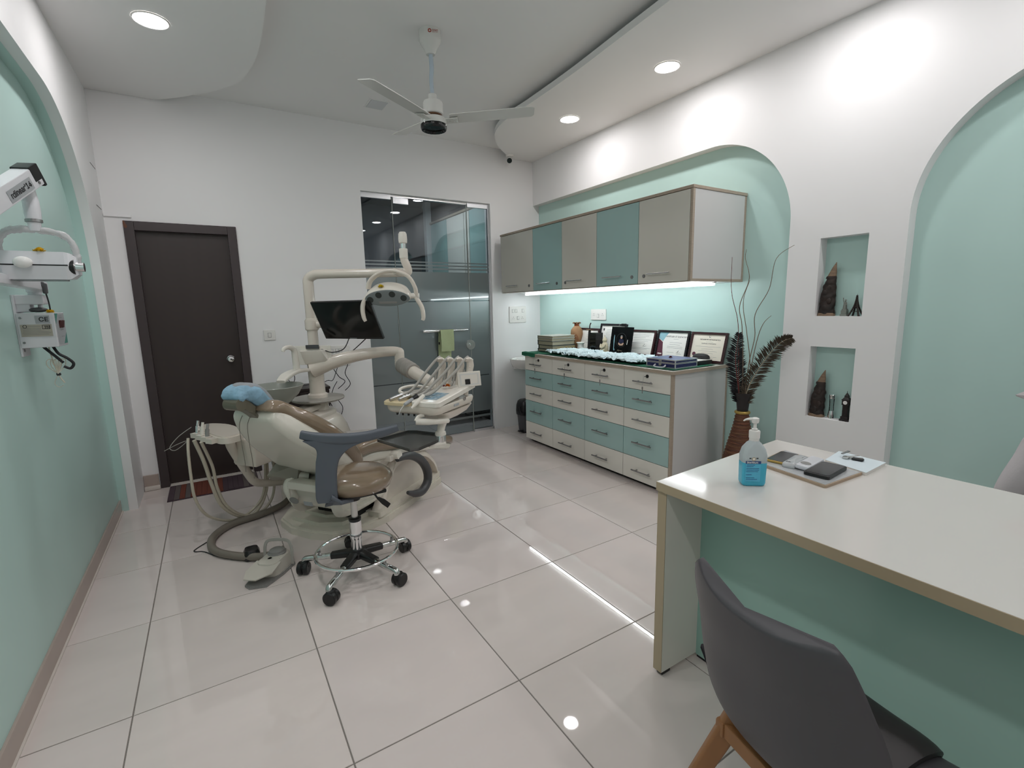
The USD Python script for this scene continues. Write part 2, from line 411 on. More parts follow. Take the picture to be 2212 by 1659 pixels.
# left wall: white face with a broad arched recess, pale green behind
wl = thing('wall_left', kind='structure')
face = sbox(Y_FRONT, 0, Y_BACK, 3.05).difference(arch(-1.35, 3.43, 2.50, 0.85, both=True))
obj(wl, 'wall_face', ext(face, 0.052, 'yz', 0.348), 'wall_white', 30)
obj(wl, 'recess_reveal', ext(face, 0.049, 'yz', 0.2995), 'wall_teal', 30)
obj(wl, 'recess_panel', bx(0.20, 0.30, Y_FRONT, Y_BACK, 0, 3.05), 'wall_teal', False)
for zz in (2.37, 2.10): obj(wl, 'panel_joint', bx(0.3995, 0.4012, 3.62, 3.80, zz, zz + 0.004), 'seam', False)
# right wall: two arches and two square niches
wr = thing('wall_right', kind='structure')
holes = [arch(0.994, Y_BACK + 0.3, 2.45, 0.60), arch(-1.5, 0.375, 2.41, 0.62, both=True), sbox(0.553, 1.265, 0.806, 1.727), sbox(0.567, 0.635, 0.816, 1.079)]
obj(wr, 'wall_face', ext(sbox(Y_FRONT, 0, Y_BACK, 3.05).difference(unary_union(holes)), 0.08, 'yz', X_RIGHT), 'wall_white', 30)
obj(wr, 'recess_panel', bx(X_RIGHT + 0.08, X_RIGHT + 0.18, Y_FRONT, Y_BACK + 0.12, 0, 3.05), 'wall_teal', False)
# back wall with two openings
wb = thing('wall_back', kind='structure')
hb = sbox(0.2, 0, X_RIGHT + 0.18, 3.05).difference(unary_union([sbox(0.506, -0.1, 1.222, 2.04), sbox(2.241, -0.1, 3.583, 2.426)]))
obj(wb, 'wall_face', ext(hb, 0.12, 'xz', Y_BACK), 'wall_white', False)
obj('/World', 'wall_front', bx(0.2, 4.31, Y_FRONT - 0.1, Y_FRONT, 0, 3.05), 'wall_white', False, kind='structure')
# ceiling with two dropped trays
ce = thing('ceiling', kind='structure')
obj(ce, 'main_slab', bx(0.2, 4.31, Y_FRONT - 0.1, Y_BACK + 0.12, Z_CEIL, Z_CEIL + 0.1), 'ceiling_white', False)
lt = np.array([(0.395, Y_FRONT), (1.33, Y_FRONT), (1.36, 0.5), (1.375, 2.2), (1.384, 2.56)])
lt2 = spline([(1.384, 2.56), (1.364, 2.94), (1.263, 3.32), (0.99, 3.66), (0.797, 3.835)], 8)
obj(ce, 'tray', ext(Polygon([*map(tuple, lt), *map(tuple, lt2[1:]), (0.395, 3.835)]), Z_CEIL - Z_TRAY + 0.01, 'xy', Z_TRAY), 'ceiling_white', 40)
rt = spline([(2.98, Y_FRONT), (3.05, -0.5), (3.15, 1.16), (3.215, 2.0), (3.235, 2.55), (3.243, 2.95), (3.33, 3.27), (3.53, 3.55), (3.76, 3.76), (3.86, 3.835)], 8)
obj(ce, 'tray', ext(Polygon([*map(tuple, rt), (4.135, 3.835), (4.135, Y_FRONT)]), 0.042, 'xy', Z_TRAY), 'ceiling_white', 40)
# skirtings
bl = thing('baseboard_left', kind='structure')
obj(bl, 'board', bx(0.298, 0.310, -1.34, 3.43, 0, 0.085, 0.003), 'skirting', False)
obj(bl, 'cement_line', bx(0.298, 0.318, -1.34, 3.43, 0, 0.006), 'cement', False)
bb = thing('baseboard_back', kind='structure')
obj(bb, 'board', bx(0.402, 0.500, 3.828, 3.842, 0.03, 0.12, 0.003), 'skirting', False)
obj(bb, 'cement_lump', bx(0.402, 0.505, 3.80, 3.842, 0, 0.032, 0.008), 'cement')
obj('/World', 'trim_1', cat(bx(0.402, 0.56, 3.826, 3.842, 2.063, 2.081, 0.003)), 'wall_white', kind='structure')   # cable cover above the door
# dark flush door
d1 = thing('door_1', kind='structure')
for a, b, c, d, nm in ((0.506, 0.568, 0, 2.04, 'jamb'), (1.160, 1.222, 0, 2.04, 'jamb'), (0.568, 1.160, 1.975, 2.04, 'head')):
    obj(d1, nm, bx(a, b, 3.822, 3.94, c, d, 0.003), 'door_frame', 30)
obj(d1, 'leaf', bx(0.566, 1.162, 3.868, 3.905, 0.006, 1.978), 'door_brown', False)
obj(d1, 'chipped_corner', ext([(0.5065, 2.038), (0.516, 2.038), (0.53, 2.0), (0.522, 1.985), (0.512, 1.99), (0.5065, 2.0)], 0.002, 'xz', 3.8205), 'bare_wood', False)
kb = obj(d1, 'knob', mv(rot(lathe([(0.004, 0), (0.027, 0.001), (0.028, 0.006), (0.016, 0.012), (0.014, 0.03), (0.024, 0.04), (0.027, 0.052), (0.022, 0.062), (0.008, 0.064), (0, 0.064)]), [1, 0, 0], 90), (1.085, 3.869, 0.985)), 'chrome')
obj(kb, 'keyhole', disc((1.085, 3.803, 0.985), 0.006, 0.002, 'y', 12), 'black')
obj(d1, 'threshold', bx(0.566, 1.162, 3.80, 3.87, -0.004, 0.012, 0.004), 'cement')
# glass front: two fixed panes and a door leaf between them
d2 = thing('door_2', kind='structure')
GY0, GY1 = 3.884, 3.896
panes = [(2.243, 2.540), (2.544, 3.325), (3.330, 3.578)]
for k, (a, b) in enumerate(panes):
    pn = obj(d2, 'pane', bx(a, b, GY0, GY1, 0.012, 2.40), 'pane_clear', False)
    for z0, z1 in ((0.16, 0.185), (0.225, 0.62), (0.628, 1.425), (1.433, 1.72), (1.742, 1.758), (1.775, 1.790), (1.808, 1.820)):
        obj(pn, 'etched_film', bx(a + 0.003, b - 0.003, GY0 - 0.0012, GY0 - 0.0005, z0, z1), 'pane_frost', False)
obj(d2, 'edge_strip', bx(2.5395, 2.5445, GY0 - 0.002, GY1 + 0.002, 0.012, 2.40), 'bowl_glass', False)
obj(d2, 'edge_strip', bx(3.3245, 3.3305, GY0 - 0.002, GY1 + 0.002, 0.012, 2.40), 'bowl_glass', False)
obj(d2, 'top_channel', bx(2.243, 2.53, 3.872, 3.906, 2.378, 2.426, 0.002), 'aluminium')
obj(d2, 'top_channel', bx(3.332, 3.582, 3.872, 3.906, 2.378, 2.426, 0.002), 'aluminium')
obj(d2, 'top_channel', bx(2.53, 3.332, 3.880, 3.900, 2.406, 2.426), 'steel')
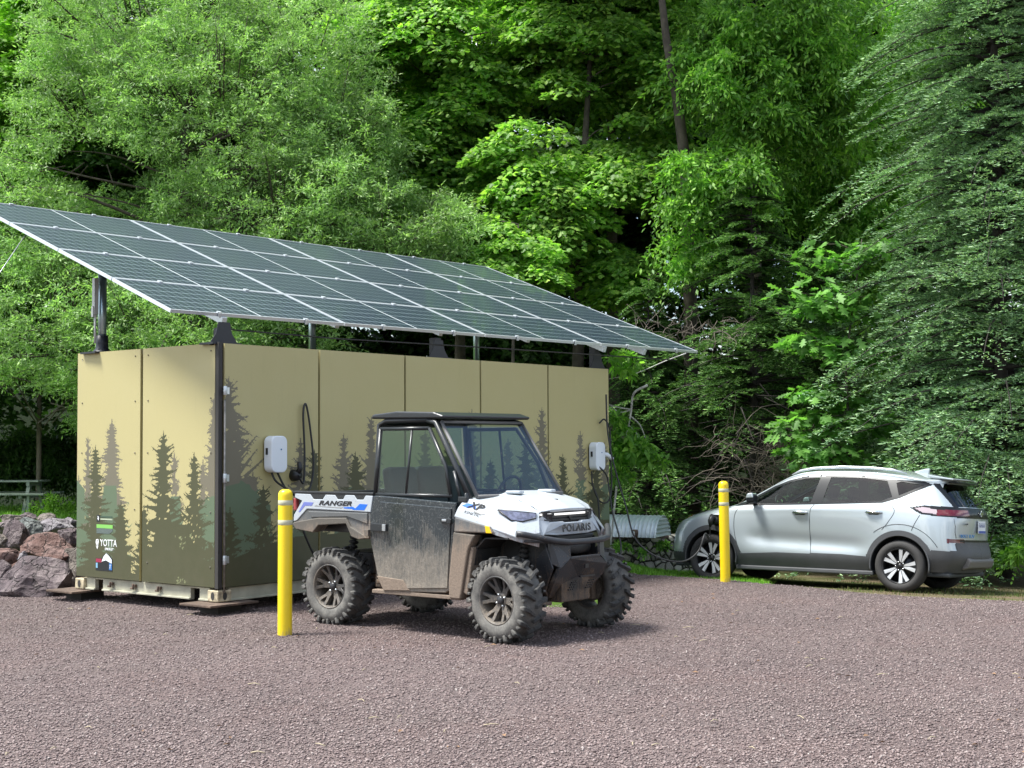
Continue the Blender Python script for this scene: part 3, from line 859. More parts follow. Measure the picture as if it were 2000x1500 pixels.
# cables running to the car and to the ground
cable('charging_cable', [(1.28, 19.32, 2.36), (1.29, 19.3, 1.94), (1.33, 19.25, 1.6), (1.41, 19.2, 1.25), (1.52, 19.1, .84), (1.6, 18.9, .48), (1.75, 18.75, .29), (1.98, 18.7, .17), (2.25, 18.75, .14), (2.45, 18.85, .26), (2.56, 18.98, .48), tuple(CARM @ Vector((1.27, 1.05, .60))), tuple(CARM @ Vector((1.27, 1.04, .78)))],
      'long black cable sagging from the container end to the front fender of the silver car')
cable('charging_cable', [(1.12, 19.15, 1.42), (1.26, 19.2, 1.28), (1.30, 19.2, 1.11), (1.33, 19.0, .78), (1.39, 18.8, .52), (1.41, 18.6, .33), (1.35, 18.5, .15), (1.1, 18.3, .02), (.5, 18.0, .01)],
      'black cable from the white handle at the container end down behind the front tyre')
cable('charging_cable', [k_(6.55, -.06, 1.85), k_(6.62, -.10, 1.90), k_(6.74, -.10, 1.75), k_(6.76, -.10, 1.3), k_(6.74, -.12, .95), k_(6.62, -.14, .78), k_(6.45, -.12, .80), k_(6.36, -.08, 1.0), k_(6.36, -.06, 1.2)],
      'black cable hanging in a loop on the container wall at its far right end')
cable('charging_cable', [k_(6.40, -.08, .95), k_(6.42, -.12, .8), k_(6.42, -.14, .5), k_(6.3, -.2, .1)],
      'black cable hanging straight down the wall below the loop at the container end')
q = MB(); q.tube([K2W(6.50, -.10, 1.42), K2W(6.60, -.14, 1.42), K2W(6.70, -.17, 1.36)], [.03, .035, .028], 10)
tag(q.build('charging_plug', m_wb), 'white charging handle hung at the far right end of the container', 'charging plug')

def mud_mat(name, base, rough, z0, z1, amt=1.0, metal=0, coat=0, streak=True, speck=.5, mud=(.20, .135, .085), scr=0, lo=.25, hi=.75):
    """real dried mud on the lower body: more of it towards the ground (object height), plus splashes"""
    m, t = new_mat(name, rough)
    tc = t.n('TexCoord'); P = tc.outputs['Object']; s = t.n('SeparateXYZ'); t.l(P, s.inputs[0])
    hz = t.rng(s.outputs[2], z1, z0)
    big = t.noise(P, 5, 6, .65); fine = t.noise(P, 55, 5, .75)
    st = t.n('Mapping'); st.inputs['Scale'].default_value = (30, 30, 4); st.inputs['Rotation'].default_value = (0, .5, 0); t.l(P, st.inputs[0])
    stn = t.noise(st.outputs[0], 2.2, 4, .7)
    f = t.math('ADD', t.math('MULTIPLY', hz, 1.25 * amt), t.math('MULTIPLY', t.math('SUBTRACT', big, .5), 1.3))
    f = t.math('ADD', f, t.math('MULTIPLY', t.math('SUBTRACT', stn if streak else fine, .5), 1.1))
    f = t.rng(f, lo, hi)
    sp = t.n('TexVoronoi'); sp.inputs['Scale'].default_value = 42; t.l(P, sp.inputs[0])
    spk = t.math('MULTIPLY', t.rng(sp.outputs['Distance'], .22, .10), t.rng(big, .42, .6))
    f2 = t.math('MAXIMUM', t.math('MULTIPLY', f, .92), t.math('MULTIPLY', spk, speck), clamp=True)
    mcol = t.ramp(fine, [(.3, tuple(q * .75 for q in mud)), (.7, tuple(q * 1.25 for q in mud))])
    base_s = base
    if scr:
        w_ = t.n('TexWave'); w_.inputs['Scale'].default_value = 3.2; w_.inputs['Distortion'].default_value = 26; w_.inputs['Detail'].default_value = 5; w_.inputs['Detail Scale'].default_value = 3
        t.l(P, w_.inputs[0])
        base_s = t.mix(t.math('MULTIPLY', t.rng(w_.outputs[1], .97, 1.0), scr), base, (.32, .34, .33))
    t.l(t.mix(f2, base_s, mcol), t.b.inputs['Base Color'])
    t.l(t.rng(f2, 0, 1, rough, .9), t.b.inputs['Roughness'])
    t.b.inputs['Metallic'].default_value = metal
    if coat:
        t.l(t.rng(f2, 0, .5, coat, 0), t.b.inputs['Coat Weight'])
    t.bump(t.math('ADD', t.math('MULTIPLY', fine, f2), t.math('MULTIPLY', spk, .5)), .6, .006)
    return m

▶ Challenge
From the listing above, copy all lines holding the word "script".

▶ The result
The USD Python script for this scene continues. Write part 2, from line 411 on. More parts follow. Take the picture to be 2212 by 1659 pixels.
Continue the Blender Python script for this scene: part 3, from line 859. More parts follow. Measure the picture as if it were 2000x1500 pixels.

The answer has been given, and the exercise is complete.